* START *

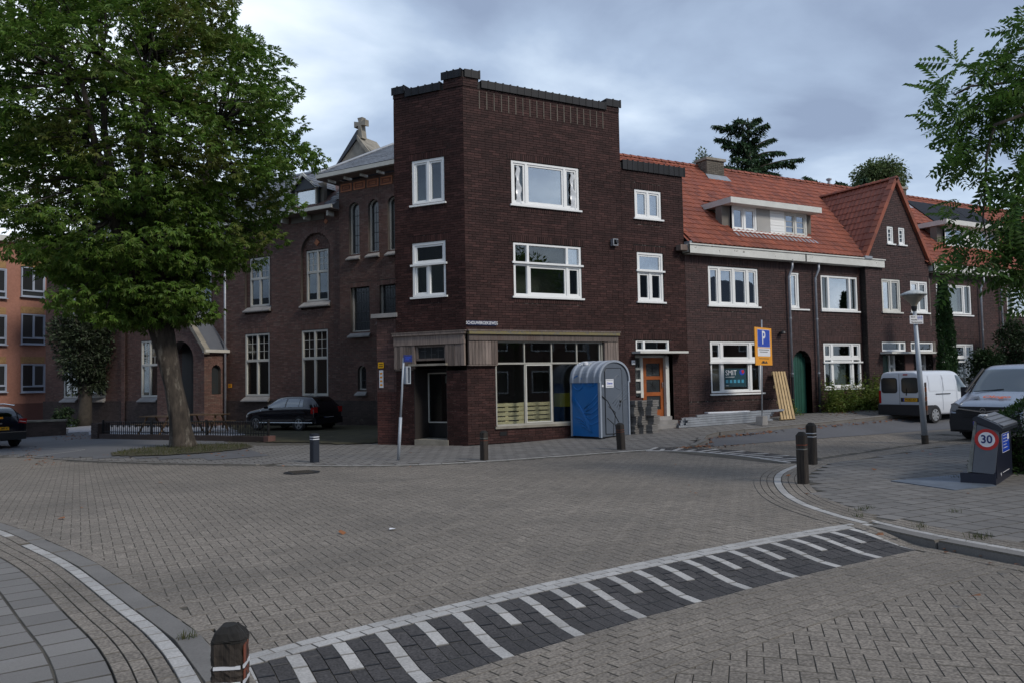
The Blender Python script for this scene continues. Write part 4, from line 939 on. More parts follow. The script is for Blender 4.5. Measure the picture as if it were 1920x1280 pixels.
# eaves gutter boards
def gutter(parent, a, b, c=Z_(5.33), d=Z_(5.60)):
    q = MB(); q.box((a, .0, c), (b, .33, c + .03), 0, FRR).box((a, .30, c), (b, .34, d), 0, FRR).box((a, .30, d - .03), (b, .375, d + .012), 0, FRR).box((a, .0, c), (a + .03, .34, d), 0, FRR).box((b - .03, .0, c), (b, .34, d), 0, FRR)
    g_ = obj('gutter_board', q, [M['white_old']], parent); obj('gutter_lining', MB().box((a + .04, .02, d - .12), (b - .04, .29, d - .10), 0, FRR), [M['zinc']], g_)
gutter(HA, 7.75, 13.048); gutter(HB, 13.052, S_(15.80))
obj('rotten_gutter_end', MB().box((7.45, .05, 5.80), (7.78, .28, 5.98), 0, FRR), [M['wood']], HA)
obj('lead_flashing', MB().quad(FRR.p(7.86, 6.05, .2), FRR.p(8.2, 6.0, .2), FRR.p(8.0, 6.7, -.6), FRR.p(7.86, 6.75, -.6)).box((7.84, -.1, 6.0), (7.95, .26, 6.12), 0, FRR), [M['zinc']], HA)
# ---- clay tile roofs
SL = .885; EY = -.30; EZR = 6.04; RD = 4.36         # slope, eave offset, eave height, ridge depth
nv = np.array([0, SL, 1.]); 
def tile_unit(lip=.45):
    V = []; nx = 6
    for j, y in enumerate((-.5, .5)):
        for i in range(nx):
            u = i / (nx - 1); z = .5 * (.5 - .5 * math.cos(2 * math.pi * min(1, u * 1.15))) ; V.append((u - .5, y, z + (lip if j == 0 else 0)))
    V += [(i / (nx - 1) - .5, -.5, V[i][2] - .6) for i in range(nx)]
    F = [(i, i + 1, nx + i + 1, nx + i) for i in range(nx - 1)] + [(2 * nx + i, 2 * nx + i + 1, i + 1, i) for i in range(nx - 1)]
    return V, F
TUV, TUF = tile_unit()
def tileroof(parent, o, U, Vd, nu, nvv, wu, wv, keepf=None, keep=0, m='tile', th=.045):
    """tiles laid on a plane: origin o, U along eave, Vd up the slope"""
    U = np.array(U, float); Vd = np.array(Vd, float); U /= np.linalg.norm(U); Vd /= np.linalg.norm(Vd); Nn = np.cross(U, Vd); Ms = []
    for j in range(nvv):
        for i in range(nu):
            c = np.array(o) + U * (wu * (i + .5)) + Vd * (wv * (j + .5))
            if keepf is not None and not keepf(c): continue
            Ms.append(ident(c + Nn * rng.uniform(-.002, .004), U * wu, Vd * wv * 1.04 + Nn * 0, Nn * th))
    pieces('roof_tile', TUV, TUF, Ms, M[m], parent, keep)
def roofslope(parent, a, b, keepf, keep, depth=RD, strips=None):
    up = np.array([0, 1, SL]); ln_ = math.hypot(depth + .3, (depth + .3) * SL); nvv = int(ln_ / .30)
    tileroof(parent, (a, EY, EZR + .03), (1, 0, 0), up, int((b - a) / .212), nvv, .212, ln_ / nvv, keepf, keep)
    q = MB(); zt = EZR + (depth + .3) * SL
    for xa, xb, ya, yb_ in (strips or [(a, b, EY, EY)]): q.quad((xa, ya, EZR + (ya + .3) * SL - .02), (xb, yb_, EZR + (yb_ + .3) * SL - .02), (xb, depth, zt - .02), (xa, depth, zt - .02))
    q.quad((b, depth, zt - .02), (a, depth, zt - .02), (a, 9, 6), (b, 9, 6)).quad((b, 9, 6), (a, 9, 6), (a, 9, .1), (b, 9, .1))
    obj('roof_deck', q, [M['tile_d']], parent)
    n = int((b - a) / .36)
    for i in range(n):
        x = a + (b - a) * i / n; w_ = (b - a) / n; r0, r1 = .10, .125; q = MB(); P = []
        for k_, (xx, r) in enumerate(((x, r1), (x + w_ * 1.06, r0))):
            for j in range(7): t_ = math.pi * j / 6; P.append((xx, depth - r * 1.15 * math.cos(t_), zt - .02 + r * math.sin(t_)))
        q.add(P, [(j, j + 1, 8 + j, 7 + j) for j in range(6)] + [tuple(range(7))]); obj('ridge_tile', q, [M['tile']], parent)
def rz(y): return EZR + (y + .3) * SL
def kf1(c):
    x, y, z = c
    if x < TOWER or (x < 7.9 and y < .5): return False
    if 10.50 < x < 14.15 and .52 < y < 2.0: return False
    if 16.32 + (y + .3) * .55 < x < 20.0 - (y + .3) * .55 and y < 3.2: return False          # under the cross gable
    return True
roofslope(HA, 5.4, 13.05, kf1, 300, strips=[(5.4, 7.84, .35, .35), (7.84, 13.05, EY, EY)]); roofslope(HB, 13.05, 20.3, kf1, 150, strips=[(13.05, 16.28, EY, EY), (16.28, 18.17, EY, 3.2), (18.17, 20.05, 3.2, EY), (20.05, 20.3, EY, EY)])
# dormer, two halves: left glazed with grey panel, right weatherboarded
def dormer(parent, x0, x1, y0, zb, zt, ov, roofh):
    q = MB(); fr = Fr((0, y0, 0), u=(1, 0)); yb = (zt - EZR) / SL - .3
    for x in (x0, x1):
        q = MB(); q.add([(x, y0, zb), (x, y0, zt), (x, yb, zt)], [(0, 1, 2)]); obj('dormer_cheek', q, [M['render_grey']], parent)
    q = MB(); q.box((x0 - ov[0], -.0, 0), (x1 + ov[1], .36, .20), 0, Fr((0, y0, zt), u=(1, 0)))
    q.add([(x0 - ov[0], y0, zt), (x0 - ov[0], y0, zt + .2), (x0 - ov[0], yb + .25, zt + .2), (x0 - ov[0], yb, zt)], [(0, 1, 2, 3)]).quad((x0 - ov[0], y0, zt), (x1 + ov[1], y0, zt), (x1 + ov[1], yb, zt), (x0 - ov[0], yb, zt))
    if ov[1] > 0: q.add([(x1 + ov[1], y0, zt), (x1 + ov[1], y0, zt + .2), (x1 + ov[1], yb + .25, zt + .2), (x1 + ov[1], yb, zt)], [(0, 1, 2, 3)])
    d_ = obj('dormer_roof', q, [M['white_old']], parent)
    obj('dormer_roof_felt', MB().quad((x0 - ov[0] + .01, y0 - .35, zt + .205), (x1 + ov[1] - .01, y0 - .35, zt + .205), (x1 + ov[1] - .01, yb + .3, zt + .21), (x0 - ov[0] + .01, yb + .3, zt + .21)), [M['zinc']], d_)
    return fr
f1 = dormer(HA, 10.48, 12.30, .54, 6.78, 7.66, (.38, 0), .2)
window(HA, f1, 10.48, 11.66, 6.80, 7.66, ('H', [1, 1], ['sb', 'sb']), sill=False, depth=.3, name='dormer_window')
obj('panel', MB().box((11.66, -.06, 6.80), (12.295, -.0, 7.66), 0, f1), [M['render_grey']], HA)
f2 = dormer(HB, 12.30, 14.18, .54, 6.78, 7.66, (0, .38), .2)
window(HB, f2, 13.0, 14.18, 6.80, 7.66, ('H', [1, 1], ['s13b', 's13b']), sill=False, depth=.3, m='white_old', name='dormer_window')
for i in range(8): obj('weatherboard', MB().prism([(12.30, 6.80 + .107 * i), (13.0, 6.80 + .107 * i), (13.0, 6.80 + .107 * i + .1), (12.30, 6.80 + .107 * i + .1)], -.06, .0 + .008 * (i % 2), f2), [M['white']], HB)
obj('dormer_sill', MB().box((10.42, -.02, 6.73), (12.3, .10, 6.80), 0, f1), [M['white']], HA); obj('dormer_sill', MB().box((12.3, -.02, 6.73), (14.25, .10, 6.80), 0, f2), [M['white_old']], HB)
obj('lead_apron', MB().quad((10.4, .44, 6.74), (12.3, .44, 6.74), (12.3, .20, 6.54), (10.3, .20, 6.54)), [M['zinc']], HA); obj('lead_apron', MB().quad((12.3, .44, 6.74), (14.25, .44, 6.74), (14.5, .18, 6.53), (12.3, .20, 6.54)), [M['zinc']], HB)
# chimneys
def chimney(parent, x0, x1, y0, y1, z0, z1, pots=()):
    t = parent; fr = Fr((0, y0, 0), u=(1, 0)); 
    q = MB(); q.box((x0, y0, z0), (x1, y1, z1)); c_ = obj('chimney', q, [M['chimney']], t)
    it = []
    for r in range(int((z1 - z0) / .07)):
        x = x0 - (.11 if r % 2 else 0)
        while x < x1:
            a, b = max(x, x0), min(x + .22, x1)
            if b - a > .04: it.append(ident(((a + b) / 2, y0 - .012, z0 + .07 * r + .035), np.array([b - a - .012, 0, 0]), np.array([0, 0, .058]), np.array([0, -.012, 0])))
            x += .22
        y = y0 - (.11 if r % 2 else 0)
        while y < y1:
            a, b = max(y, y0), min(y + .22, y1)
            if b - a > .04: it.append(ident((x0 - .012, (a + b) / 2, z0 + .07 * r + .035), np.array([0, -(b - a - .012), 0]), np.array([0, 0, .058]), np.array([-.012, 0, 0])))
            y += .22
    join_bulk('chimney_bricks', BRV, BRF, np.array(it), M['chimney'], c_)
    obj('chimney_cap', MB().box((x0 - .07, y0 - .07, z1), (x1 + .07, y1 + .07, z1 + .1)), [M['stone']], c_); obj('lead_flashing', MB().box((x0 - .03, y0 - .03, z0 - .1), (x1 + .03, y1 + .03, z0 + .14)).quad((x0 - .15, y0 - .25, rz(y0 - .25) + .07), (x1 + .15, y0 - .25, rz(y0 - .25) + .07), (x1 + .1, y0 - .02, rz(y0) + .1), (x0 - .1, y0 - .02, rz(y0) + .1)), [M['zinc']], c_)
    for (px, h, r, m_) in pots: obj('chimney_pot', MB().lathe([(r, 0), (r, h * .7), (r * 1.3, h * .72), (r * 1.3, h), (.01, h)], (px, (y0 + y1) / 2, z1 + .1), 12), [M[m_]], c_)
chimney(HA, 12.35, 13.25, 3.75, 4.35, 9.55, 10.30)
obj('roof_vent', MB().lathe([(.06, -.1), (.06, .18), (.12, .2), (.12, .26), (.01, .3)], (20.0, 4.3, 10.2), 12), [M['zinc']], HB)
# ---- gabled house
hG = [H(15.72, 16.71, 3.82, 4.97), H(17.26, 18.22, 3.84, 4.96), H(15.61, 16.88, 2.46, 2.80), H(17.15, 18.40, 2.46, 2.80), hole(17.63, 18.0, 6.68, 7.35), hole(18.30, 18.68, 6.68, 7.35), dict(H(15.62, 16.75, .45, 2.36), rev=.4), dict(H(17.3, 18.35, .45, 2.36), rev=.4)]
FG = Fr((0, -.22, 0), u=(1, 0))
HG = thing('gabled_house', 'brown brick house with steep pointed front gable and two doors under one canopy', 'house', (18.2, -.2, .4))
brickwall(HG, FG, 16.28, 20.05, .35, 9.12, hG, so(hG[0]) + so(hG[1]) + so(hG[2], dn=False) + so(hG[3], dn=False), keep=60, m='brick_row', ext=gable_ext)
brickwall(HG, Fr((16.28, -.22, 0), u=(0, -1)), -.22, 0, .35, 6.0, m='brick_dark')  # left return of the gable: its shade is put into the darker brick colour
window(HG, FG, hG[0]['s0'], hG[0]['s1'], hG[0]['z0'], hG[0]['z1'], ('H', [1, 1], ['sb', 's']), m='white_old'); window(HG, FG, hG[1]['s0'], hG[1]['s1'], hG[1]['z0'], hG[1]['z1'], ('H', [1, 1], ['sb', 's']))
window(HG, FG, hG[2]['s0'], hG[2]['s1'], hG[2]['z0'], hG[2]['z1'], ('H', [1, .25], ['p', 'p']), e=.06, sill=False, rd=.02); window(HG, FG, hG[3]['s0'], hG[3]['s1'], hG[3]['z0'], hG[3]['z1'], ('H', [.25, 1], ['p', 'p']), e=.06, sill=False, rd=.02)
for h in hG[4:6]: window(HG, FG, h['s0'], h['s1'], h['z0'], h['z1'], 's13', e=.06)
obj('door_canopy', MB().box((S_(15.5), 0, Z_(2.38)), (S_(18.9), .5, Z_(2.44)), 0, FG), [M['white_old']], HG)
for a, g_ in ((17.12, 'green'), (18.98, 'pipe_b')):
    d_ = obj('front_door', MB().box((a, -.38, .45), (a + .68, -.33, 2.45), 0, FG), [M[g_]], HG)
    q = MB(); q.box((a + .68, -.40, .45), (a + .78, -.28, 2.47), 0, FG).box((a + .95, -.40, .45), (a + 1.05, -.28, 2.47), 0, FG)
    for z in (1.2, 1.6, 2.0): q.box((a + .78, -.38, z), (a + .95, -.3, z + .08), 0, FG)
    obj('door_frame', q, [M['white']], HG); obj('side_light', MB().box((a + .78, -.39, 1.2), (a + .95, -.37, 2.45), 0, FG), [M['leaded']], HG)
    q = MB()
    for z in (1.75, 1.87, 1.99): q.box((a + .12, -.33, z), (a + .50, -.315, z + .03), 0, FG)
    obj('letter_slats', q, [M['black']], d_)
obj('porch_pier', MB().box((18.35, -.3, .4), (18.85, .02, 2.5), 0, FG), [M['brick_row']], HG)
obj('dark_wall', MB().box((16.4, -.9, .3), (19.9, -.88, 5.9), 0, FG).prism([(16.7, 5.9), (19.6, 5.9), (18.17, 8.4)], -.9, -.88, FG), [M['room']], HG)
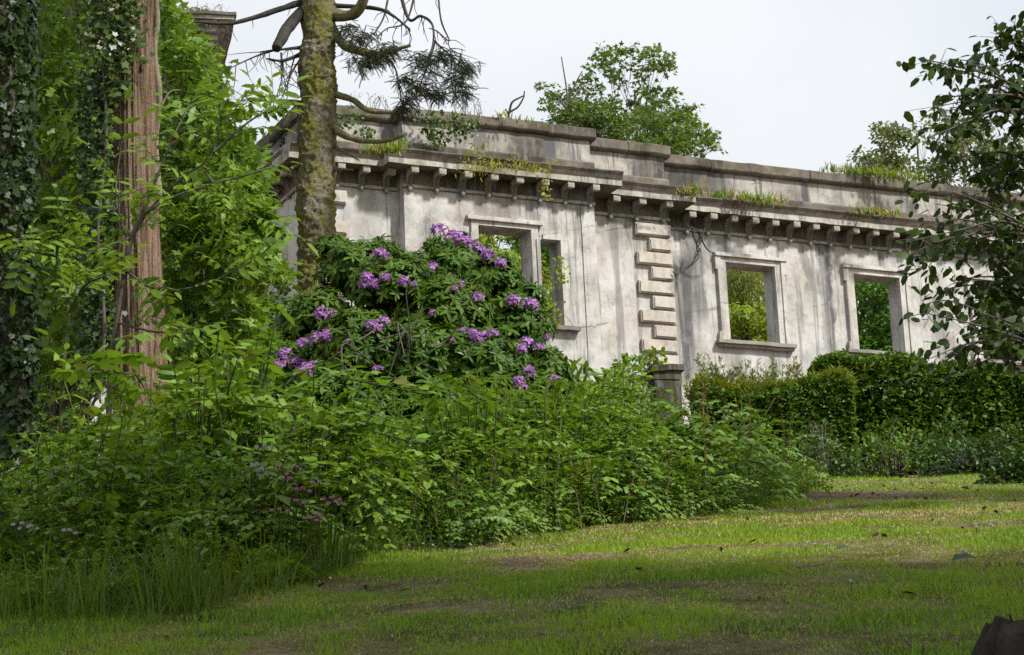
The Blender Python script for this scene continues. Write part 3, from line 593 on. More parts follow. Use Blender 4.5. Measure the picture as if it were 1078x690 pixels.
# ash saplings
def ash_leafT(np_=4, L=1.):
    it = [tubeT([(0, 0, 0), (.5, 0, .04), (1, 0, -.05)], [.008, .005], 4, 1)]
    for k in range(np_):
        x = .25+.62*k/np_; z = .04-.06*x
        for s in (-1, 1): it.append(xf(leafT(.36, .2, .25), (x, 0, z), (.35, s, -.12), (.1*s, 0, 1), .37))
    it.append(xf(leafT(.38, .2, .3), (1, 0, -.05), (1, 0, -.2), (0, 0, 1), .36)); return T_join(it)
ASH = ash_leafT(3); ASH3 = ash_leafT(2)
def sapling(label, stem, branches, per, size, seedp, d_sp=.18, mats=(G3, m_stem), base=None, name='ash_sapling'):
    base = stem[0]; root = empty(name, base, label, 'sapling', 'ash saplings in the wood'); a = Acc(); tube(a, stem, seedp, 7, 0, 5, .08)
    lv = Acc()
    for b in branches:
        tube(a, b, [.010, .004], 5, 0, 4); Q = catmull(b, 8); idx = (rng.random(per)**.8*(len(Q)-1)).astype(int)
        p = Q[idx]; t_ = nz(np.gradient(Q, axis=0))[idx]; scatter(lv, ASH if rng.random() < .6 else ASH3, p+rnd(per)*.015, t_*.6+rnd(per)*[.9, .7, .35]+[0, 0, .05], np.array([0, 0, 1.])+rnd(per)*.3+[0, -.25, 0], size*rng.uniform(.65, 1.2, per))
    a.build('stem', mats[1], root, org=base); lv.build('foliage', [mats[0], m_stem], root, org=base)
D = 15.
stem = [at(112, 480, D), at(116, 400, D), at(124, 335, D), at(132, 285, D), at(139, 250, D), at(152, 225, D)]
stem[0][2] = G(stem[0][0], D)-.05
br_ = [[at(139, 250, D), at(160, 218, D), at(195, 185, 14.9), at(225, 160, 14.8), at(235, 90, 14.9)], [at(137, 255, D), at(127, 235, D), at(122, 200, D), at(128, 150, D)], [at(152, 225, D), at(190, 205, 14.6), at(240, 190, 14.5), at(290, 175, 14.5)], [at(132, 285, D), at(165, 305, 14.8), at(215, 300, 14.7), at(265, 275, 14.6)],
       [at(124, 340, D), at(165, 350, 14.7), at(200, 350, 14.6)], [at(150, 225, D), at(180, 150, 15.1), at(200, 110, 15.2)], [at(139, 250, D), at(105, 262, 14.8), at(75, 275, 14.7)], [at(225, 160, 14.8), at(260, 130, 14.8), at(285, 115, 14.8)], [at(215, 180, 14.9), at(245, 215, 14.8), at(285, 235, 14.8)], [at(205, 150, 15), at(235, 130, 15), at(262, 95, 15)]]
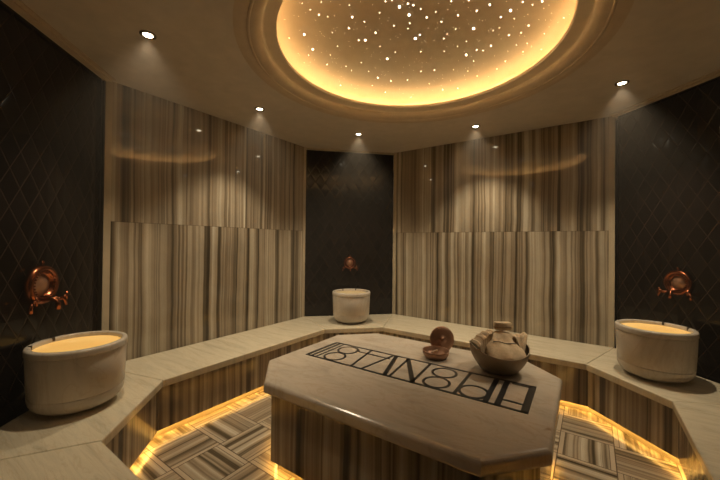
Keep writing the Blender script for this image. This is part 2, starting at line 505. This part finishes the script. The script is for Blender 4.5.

* END *

State how many lines of the records above contain the word "pixels", and give only that number.

◆ Worked answer
2